Au contact de ces personnes, tu vois qu’un jeune comme toi a un parcours et de l’expérience. Dès lors, j’ai compris que nous nous sommes bloqué avec les histoires d’avoir absolument un matricule, être fonctionnaire. On a passé tout notre temps à postuler à des concours administratifs. Avec cette formation, j’ai compris que la société et les parents nous ont influencés négativement. Nous étions carrés, alors que ce n’était pas la seule voie de réussite, pour s’afficher positivement.

Qu’est-ce que ce constat vous fait-il ?

Sincèrement, je pensais que j’étais en retard. Mais ça m’a ouvert les yeux. Figurez-vous que j’ai même assisté à une rencontre à la Cour des comptes de Côte d’Ivoire, par le biais d’un de nos formateurs. J’étais stupéfaite de constater qu’une personne pouvait demander des comptes à une République. Il y a même un de nos formateurs, spécialiste en changement climatique, un jeune comme moi, qui a géré la COP 15 de Côte d’Ivoire. Je me suis dit, pendant tout ce temps, où étais-je ?

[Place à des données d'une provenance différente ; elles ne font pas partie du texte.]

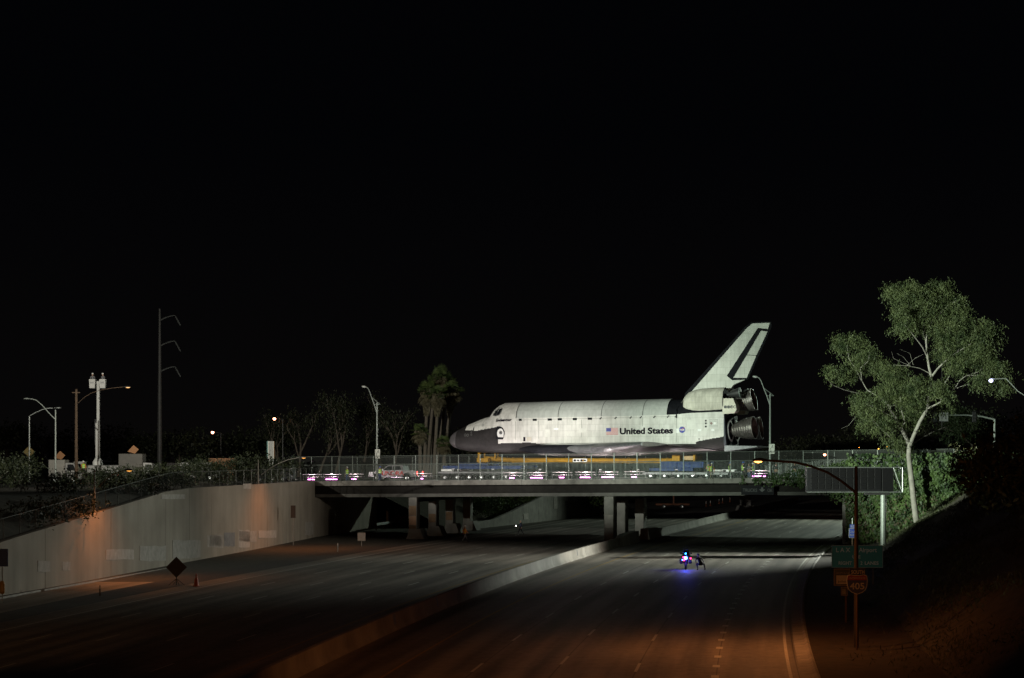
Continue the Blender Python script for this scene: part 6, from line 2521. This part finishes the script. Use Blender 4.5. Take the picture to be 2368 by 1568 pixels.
# ---- the big eucalyptus at the right
TY = 205.5
bs = Vector(((2118 - CX) * TY / FOC, TY, 2.0))
tree = thing('eucalyptus_tree', 'tall lit eucalyptus with a pale forked trunk at the right of the overpass', 'tree', bs)


def e3(x, y, dy=0.0):
    p = P((3000 + x / 1.5684) * .59949, (1000 + y / 1.5684) * .59949, TY + dy)
    return p - bs


def limb(pts, r0, r1, name='limb', jit=0.0, parent=None):
    n = len(pts)
    return MB().tube(pts, [r0 + (r1 - r0) * i / (n - 1) for i in range(n)], 9).build(name, M_EBARK, parent or tree, smooth=60)


trunk = limb([e3(848, 1620), e3(836, 1560), e3(822, 1450), e3(812, 1350), e3(800, 1250), e3(793, 1190), e3(797, 1130)], .33, .25, 'trunk')
fork = [
    ([(797, 1135, 0), (778, 1085, .3), (745, 1015, .6), (715, 965, .9), (690, 925, 1.2), (668, 880, 1.5), (640, 850, 1.8), (590, 820, 2.2), (540, 790, 2.6)], .26, .08),
    ([(797, 1135, 0), (822, 1070, -.2), (860, 985, -.4), (905, 905, -.5), (915, 830, -.5), (928, 760, -.5), (930, 715, -.4)], .27, .2),
    ([(930, 715, -.4), (915, 650, -.3), (905, 580, 0), (898, 500, .2), (905, 440, .4), (930, 380, .6), (960, 300, .8)], .18, .05),
    ([(932, 710, -.4), (965, 665, -.9), (1010, 620, -1.3), (1060, 580, -1.6), (1110, 548, -1.8), (1170, 510, -2)], .15, .04),
    ([(900, 580, 0), (875, 530, -.6), (840, 485, -1.0), (805, 440, -1.4), (770, 400, -1.6)], .1, .03),
    ([(900, 500, .2), (880, 455, .3), (890, 420, .4), (830, 330, .8), (790, 260, 1)], .08, .03),
    ([(930, 380, .6), (985, 330, .2), (1030, 280, 0), (1080, 250, 0)], .07, .02),
    ([(905, 905, -.5), (945, 885, -1.2), (985, 865, -1.6), (1000, 800, -2.0), (1010, 750, -2.2), (1040, 705, -2.4)], .13, .04),
    ([(1000, 830, -1.8), (1060, 790, -2.2), (1110, 770, -2.4), (1160, 755, -2.5)], .08, .03),
    ([(1070, 785, -2.2), (1100, 735, -2.6), (1140, 705, -2.8), (1205, 685, -3), (1260, 650, -3)], .08, .03),
    ([(800, 1130, 0), (840, 1100, 1.4), (890, 1072, 2.4), (950, 1040, 3.2), (1030, 1010, 4)], .11, .03),
    ([(690, 925, 1.2), (680, 890, .8), (720, 880, .2)], .07, .02),
    ([(745, 1015, .6), (770, 990, -.3), (745, 900, -.6), (740, 830, -.8)], .08, .03),
    ([(540, 790, 2.6), (500, 720, 2.4), (470, 660, 2.2), (430, 600, 2.0), (420, 530, 2)], .07, .02),
    ([(510, 730, 2.4), (500, 660, 2), (545, 620, 1.7), (560, 560, 1.5)], .06, .02),
    ([(715, 965, .9), (650, 930, 0), (600, 900, -.6), (540, 880, -1)], .06, .02),
    ([(690, 1085, .2), (640, 1040, -.3), (600, 1000, -.6), (560, 960, -.9)], .06, .02),
    ([(560, 800, 2.5), (480, 810, 2), (400, 790, 1.6), (330, 760, 1.2), (310, 735, 1)], .04, .012),
    ([(470, 955, .5), (430, 1005, .2), (385, 1025, 0)], .03, .01),
    ([(920, 690, -.4), (860, 660, -.8), (790, 645, -1), (700, 640, -1.1)], .07, .02),
    ([(1140, 705, -2.8), (1240, 700, -3), (1300, 720, -3.2)], .04, .015),
    ([(1060, 580, -1.6), (1150, 500, -1), (1240, 450, -.6), (1300, 470, -.5)], .06, .02),
    ([(800, 640, -1), (760, 590, -1.4), (720, 570, -1.6)], .025, .01), ([(820, 640, -1), (800, 570, -1.2), (740, 545, -1.6)], .025, .01),
    ([(780, 645, -1), (830, 600, -1.8), (880, 575, -2)], .025, .01), ([(810, 650, -1), (700, 600, -1.4), (690, 560, -1.6)], .02, .01)]
for pts, r0, r1 in fork:
    limb([e3(*p) for p in pts], r0 * .8, r1 * .7)
crown = [(800, 205, 130, 62, 0), (700, 180, 50, 38, 0), (785, 155, 45, 28, .5), (960, 200, 105, 62, .5), (985, 155, 50, 25, 0), (1075, 270, 85, 72, .5), (900, 320, 170, 95, .8), (1115, 350, 65, 60, 0), (770, 400, 70, 55, -.5),
         (745, 300, 45, 40, -1), (1040, 430, 110, 75, -.5), (1235, 410, 60, 48, -.5), (1310, 460, 45, 50, -.5), (1190, 480, 90, 50, -1), (1160, 590, 140, 70, -1.5), (1240, 545, 60, 50, -1.5), (1330, 660, 62, 48, -2.5), (1370, 755, 36, 45, -3), (1230, 730, 60, 45, -3), (1290, 620, 55, 45, -2),
         (1080, 650, 60, 36, -2), (1000, 560, 70, 45, -1), (395, 500, 62, 42, 2), (470, 495, 75, 42, 2), (545, 560, 52, 55, 1.6), (480, 620, 70, 55, 2), (400, 690, 70, 40, 1.8), (310, 670, 40, 26, 1.2), (615, 640, 60, 48, 1.5),
         (700, 690, 90, 52, .5), (690, 790, 105, 60, 0), (850, 770, 100, 62, -1), (800, 850, 90, 45, -.5), (500, 840, 62, 42, 1.5), (560, 900, 90, 60, .5), (620, 975, 95, 62, 0), (540, 980, 50, 40, 0), (860, 870, 55, 52, .5), (985, 780, 45, 55, -2.2), (990, 880, 50, 40, 1),
         (800, 960, 90, 50, .8), (700, 1090, 55, 36, 0), (760, 1120, 60, 30, 2), (1030, 830, 25, 22, -2.4)]
blobs = []
mpx = TY / FOC * .59949 / 1.5684
for x, y, rx, ry, dy in crown:
    blobs.append((tuple(e3(x, y, dy * 1.4)), (rx * mpx, max(.8, rx * mpx * .8), ry * mpx)))


def sprays(blobs_, dens, k=9, ln=.95, shell=.2):
    """leaves strung on short hanging twigs, spread through the crown"""
    st = in_blobs(blobs_, dens, 5, .35, shell)
    n_ = len(st)
    d_ = RNG.normal(size=(n_, 3)) * np.array([.75, .75, .35])
    d_[:, 2] -= .75
    d_ /= np.linalg.norm(d_, axis=1)[:, None]
    tt = np.linspace(0, 1, k)
    L_ = ln * RNG.uniform(.5, 1.2, n_)
    p_ = st[:, None, :] + d_[:, None, :] * (tt[None, :, None] * L_[:, None, None])
    p_[:, :, 2] -= (tt ** 2)[None, :] * .15
    return p_.reshape(-1, 3) + RNG.normal(size=(n_ * k, 3)) * .07


blobs = [(c, (r[0] * 1.08, r[1] * 1.08, r[2] * 1.08)) for c, r in blobs]
leaf_mesh('crown', L_EUC, tree, sprays(blobs, 190, 10, .9, .28), .19, .9, aspect=.32)['kind'] = 'stuff'
# shadier tree behind it, low on the right
bs2 = Vector(((2260 - CX) * 247 / FOC, 247, 6.6))
t2 = thing('eucalyptus_tree', 'dim leafy tree behind the traffic signal right of the big trunk', 'tree', bs2)
MB().tube([(0, 0, -.3), (-.2, 0, 2), (-.6, 0, 4)], [.25, .2, .1], 8).build('trunk', M_BARK, t2)
MB().tube([(-.6, 0, 4), (-2.4, .3, 5.5), (-4.5, 0, 6.3)], [.1, .07, .03], 7).build('limb', M_BARK, t2)
MB().tube([(-.4, 0, 3), (-3, .3, 3.6), (-6, 0, 3.2)], [.1, .06, .03], 7).build('limb', M_BARK, t2)
bl2 = []
for x, y, rx, ry in ((1090, 930, 100, 45), (1180, 1000, 65, 45), (1040, 1030, 85, 42), (1130, 1070, 80, 40), (1010, 1090, 55, 30), (1060, 960, 70, 40)):
    p = P((3000 + x / 1.5684) * .59949, (1000 + y / 1.5684) * .59949, 247) - bs2
    bl2.append((tuple(p), (rx * mpx * 1.15, rx * mpx, ry * mpx * 1.15)))
leaf_mesh('crown', L_DARK, t2, in_blobs(bl2, 260, 8, .35, .3), .34, .5)['kind'] = 'stuff'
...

Une fois, j’ai eu les larmes aux yeux, lorsque nous avons constaté que le plus jeune entrepreneur d’Afrique n’avait que 26 ans, et nous sommes amis sur Facebook et que lui voyage à travers le monde, comme moi je fais Gagnoa-Tipadipa (rire….). Un moment, je me suis dit, j’ai plus de 30 ans. J’attends encore le concours de la Fonction publique. Ce n’est pas possible. Mais avec les formations que nous avons reçues, et l’envie que j’ai toujours eu de donner le meilleur de moi-même, j’ai fini par comprendre que je ne suis pas en retard et que j’ai tout un potentiel en moi.

Avez-vous un message pour la jeunesse ?

Qu’elle continue de croire en elle et ne se laisse pas manipuler. Qu’elle ne soit pas instrumentalisée surtout avec ces élections locales qui pointent. Que chaque jeune soit conscient de son vœu, de ses capacités et de ses options. Que les jeunes ne se laissent pas avoir aussi par les « m’as-tu-vu ».

Une interview réalisée par
Dogad Dogoui
AIP Gagnoa

Encadré
C’est une véritable battante. Voilà comment présente, Zogbo Florence, le sieur Logbo Patrick, anciennement président des jeunes du village de Tipadipa. Interrogé sur le rôle que Mlle Zogbé dit avoir joué dans la solidarité et la cohésion sociale dans cette localité, M. Logbo est formel. « Si elle a dit ça, elle n’a pas menti », confie notre interlocuteur qui reconnaît en la délégué des Jeunes de valeurs de Gagnoa, sa forte capacité de mobilisation et de conciliation au point où dit-il, la chefferie a jugé opportun de la mettre à ces côtés dans la notabilité du village. « C’est vraiment une femme de valeur. Parfois, nous nous interrogeons à Tipadipa, elle qui n’a pas grandi ici, d’où tire-elle sa force de conviction », a confié Patrick Logbo.